Egyptian President Mohamed Mursi faces a rebellion from judges who accused him yesterday of expanding his powers at their expense, deepening a crisis that has triggered calls for more protests following a day of violence across Egypt.

We are facing a historic moment in which we either complete our revolution or we abandon it

Judges in Alexandria, Egypt’s second city, threatened to go on strike until it was revoked, and there were calls for the “downfall of the regime” – the rallying cry in the uprising that toppled Hosni Mubarak – during a meeting of judges in Cairo.

Mursi’s opponents and supporters – representing the divide between newly empowered Islamists and a more secular-minded opposition – have called rival demonstrations on Tuesday over his decree that has triggered concern in the West.

Issued late on Thursday, it marks an effort by Mursi to consolidate his influence after he successfully sidelined Mubarak-era generals in August.
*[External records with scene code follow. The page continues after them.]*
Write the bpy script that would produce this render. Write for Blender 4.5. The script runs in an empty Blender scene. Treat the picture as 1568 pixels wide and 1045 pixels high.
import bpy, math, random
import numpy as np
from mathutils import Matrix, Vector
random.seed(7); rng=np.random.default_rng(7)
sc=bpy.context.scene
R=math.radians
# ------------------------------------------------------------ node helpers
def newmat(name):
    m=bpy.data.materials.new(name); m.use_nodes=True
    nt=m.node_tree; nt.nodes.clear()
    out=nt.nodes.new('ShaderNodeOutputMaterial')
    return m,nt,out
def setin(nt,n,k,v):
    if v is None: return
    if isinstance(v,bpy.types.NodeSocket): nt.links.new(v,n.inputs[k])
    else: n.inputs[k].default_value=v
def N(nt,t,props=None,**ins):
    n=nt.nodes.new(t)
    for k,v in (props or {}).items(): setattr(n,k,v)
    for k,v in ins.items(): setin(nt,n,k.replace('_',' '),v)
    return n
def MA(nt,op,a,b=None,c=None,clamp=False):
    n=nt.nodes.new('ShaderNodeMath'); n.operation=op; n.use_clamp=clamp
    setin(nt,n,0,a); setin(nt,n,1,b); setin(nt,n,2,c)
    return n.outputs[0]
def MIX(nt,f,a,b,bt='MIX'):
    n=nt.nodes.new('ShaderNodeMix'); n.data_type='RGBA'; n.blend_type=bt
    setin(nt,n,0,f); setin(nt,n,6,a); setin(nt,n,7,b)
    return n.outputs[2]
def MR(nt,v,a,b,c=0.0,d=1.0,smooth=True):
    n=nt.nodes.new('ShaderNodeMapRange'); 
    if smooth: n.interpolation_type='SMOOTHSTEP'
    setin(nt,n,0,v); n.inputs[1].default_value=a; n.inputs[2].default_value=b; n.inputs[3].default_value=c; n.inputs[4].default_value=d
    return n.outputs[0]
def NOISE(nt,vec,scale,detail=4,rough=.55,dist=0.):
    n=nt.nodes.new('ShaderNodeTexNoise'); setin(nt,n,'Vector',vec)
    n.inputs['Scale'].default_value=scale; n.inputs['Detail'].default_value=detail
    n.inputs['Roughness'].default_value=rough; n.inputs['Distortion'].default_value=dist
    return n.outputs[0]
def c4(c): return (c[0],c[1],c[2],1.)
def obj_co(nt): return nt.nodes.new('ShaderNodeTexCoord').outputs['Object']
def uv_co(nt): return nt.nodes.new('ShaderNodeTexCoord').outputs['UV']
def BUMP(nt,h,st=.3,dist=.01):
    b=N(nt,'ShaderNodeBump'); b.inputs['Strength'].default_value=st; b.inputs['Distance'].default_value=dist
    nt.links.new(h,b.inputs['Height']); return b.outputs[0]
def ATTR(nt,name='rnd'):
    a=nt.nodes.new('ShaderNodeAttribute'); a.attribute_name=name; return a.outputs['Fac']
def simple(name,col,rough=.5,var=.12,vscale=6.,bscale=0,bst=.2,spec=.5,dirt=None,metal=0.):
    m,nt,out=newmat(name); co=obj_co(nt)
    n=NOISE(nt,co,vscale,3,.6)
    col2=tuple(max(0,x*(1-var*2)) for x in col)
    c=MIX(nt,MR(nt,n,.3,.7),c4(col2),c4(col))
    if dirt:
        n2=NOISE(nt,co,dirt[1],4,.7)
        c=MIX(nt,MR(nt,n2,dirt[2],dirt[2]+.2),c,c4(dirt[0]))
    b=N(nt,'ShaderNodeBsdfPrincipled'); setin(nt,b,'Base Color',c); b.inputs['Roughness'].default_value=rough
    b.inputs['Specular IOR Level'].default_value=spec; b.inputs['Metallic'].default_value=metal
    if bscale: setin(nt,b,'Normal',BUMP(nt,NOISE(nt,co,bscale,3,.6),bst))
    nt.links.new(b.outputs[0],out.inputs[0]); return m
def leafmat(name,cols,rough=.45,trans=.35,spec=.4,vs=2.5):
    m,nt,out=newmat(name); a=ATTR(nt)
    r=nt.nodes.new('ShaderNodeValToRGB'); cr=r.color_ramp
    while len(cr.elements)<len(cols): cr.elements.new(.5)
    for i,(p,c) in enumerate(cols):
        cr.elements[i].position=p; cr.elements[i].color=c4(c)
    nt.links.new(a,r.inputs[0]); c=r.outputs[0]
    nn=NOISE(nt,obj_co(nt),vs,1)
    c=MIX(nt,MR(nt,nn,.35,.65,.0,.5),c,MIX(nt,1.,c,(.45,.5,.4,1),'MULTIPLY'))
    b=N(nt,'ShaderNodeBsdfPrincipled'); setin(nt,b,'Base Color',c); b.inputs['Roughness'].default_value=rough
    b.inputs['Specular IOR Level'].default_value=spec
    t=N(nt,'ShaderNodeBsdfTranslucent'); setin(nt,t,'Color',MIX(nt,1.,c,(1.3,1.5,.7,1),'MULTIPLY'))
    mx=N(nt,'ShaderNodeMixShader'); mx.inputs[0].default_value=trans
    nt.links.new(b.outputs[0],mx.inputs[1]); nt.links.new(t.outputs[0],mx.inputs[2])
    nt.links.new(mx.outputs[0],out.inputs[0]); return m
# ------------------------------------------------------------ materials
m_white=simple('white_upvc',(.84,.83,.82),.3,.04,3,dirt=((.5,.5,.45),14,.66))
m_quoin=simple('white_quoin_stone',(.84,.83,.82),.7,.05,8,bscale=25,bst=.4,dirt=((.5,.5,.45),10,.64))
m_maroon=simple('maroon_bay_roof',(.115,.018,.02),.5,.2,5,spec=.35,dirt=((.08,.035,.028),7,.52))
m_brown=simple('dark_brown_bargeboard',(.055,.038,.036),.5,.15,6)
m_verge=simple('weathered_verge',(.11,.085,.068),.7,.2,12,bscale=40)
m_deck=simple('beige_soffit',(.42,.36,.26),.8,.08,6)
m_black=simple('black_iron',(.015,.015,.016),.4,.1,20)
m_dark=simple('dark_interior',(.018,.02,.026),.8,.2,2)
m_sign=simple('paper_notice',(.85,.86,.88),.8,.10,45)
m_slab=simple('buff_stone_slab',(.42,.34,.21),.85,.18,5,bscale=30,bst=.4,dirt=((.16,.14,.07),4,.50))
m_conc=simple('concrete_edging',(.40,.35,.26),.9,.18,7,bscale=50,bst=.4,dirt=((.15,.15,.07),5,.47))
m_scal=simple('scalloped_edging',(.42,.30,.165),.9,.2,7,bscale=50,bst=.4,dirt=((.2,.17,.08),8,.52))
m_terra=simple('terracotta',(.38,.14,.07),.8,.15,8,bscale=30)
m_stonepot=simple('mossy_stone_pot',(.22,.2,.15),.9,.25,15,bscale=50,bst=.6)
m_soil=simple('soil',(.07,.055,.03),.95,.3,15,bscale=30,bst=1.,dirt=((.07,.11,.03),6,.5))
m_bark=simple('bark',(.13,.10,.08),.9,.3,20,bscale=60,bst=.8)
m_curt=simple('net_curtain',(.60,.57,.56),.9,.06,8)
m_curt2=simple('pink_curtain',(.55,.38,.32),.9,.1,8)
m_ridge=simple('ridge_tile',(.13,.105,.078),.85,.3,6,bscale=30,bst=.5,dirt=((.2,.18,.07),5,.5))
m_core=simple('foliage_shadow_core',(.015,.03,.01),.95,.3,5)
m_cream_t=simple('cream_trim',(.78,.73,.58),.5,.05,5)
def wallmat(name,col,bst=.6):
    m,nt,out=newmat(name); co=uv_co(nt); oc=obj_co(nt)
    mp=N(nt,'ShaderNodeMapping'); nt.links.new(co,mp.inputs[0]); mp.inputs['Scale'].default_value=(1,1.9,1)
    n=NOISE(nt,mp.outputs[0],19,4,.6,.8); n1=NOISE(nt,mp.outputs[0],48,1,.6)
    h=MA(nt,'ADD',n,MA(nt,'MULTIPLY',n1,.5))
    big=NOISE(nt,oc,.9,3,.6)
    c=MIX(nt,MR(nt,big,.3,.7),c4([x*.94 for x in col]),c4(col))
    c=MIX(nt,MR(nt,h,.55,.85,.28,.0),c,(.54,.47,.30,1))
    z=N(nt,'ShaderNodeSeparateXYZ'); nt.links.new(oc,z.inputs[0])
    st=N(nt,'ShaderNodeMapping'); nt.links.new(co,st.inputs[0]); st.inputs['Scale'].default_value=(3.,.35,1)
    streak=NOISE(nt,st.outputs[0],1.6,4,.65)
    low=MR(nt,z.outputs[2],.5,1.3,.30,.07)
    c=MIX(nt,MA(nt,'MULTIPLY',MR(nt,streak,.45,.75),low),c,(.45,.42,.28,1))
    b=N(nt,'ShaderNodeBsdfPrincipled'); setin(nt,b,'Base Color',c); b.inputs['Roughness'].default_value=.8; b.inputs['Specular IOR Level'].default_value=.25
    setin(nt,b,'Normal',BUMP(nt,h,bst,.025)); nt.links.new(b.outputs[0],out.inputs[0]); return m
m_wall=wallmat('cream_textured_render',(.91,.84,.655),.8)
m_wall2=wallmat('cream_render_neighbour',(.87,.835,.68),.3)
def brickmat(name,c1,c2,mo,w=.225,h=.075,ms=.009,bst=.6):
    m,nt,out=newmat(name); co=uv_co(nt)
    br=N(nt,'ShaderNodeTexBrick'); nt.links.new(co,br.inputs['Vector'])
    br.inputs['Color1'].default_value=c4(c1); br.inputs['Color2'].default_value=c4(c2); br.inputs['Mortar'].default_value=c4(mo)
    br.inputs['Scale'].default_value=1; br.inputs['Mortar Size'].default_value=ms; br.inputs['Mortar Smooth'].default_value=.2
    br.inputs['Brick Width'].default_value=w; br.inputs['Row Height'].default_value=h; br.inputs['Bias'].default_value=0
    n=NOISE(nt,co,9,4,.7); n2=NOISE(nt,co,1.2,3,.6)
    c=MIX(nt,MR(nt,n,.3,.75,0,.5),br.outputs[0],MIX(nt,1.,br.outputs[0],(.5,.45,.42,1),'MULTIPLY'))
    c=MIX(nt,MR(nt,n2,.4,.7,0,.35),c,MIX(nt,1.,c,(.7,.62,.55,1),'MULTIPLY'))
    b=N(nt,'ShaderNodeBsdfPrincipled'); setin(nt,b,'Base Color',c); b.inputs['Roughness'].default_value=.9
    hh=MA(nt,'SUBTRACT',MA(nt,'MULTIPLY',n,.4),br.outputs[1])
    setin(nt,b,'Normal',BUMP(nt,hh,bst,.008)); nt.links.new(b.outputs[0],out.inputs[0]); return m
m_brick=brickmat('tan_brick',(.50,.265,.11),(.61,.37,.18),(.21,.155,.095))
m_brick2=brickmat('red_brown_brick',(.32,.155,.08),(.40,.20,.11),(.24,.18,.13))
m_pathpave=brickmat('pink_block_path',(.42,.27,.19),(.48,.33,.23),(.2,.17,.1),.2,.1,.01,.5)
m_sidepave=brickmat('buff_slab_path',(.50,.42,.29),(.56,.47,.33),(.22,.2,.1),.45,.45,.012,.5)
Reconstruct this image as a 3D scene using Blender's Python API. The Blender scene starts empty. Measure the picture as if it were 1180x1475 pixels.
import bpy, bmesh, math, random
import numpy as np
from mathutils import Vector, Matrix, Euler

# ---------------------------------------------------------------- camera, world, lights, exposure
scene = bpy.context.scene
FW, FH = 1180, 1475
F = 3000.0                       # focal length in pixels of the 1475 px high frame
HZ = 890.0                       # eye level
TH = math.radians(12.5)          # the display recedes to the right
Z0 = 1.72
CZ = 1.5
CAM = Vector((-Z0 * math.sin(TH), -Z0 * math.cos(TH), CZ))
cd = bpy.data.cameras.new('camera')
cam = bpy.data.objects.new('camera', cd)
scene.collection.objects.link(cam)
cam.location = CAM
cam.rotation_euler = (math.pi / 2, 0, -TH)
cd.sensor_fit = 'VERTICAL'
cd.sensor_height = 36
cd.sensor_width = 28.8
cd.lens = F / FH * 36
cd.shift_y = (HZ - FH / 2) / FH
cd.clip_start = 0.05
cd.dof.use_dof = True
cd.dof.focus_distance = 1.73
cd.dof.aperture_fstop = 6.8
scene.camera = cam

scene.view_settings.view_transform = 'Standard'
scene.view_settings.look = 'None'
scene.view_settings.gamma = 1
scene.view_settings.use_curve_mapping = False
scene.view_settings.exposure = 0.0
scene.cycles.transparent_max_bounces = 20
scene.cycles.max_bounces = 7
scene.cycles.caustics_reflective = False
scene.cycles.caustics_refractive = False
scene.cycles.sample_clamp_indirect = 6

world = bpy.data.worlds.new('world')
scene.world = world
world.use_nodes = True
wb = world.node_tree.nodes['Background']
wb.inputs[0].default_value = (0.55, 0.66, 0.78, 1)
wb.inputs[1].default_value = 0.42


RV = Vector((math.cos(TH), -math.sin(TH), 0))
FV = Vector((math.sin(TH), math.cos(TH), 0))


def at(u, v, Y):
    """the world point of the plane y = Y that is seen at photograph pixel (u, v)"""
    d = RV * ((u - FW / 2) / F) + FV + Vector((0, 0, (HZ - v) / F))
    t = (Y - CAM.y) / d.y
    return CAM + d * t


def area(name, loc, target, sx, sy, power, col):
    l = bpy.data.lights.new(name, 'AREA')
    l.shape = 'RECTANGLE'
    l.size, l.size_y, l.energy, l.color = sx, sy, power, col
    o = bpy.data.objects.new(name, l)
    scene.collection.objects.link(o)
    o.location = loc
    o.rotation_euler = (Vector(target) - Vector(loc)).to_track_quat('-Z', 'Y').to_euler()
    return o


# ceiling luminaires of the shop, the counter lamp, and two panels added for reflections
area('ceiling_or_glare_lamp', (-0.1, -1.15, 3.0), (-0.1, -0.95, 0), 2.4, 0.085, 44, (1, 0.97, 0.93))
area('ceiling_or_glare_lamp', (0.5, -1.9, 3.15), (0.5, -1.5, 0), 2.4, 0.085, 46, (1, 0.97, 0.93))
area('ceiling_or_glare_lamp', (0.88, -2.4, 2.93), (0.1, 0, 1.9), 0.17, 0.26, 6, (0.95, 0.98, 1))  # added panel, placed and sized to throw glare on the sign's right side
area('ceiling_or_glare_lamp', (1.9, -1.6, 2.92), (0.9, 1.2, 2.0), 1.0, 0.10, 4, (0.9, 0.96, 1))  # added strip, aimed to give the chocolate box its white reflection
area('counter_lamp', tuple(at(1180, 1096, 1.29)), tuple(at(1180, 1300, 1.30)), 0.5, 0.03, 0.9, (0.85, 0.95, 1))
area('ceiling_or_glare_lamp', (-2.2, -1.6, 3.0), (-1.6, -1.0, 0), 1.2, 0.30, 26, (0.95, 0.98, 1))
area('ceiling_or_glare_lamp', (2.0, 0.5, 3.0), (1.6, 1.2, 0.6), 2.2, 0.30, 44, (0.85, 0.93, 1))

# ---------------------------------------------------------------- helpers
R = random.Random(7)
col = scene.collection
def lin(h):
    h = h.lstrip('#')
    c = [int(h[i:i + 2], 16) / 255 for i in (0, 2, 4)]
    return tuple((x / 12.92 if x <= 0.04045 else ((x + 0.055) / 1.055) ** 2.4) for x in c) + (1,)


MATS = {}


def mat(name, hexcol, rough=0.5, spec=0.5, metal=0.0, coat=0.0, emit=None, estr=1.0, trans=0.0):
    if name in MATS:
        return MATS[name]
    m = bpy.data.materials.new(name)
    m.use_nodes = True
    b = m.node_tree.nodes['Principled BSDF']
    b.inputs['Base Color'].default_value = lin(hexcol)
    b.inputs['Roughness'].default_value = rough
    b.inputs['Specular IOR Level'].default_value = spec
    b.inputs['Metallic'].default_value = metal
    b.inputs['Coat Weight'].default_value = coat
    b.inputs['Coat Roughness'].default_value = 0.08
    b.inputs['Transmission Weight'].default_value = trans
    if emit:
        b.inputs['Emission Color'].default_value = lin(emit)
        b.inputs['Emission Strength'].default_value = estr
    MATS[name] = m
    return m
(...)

It defends from judicial review decisions taken by Mursi until a new Parliament is elected in a vote expected early next year.

It also shields the Islamist-dominated assembly writing Egypt’s new constitution from legal challenges that have threatened the body with dissolution, and offers the same protection to the Islamist-controlled upper house of Parliament.

Egypt’s highest judicial authority, the Supreme Judicial Council, said the decree was an “unprecedented attack” on the independence of the judiciary. Youths clashed sporadically with police near Tahrir Square, the epicentre of the uprising that toppled Mubarak in 2011, following Friday’s violence in which more than 300 people were injured across Egypt. Activists camped out for a second day in the square, setting up makeshift barricades to keep out traffic.

Liberal, leftist and socialist parties called a big protest for Tuesday to force Mursi to row back on a decree they say has exposed the autocratic impulses of a man once jailed by Mubarak.

In a sign of the polarisation in the country, the Muslim Brotherhood – the group that propelled Mursi to power – called its own protests that day to support the President’s decree. At least three Brotherhood offices were attacked on Friday.

“We are facing a historic moment in which we either complete our revolution or we abandon it to become prey for a group that has put its narrow party interests above the national interest,” the liberal Dustour Party said in a statement.

Mursi also assigned himself new authority to sack the prosecutor general – a Mubarak hold over – and appoint a new one. The dismissed prosecutor general, Abdel Maguid Mahmoud, was given a hero’s welcome by several thousand judges who attended the session of Egypt’s Judges’ Club in Cairo yesterday. Ahmed al-Zind, head of the Judges’ Club, introduced Mahmoud by his old title, in open defiance of Mursi’s decree.

The Mursi administration has defended the decree on the grounds that it aims to speed up a protracted transition from Mubarak’s rule to a new system of democratic government.

Analysts say it reflects the Brotherhood’s suspicion towards sections of a judiciary unreformed from Mubarak’s days. “It aims to sideline Mursi’s enemies in the judiciary and ultimately to impose and head off any legal challenges to the constitution,” said Elijah Zarwan, a fellow with the European Council on Foreign Relations.